Conversations with My Father

A recent conversation I had with my father did not go well. For the longest time – at least since I decided on what I wanted to do with my life – my father has always insisted on following one career path, and that is, nursing. Now let me be clear, this is not about bashing the nursing or the health services field. After all, we depend on them to heal and provide us with care – which they do excellently – when we get sick. 

The conversation between my dad and I went thus: I called to check on him and find out how he was doing, as well as keep abreast on Nigerian and Imo politics and its intrigue. It was great to hear him sound well, and he reminded me of the in-season vegetables and fruits that I don’t get to eat in the U.S. My obsession with Nigerian fruits, vegetables, and foods is another topic for another day. 

The conversation took a rather uncomfortable turn. My dad asked me how my job search was going and how my siblings were faring. I recently graduated with my master’s in public policy in May, and have found it difficult to find a decent job in the D.C. area. Instead of words of encouragement that anyone would expect to hear from their parents, my father blindsided me by saying that I should have gone for a career where the jobs would look for me, instead of vice versa. Now, I should have been prepared for this, but nonetheless, it wasn’t what I wanted to hear at THAT particular time. He has mentioned to me before of going into the home health care business, and in this particular conversation, pointed out the successes his wife has had as a nurse. To me, that meant, go back to school and study to become a nurse. 

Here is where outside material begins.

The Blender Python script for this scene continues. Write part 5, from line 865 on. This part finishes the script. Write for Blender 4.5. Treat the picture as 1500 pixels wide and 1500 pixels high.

I tried in vain to convince him that not all is green on the other side. In light of obvious advantages of being a nurse, there also exist many disadvantages. My father did not want to hear any of it. Now, to give you a little background on why I and my sisters continue to get this nursing lecture from my dad. The assumption that many people make in Nigeria is that nurses in the U.S. make a boatload of money. Nurses who live in the U.S. and travel home for the holidays flaunt their “wealth” which many attribute to the title of being a “nurse” while being naïve to the tasking nature of what being nurse entails and how these nurses who it seems are put in the same category as Nigerian politicians who have money. 

All my dad said to me was, “they all have jobs”. At the end of the day, that is the goal, to have a “job”. To say that I didn’t feel like I had just wasted two years of my life studying public policy, and racking up to a hundred grand in student loans, would be a monumental lie. I know a Nigerian friend who graduated with a bachelor’s in criminal justice with hopes of going to law school. She ended up becoming a banker. A couple of years later, she’s now a, you guessed it, nurse! Although she said she changed her mind on her own, but I have a feeling she was seriously persuaded to become a nurse, given that all her female siblings and mom included, are in health services. 

The question now is, should I abandon my goal of possibly becoming part of the new generation of policy makers in Nigeria, only because I am looking for a “job”? Hardly. I have strong convictions in my ability to perform in my chosen career field, find a job that is satisfying, and allow me to contribute positively to the development of Nigeria. I know that sounds like such a cliché, but it is the truth. I am not cut out to being a nurse. If we all became nurses, then who will be left to do all the other “jobs”? At the end of the day, my dad’s advice comes from a good place. We had to agree to disagree. I am the last of his kids and I know he wants me to succeed in life and do well. Will I have succeeded in life if all I want is to just get a damn job!?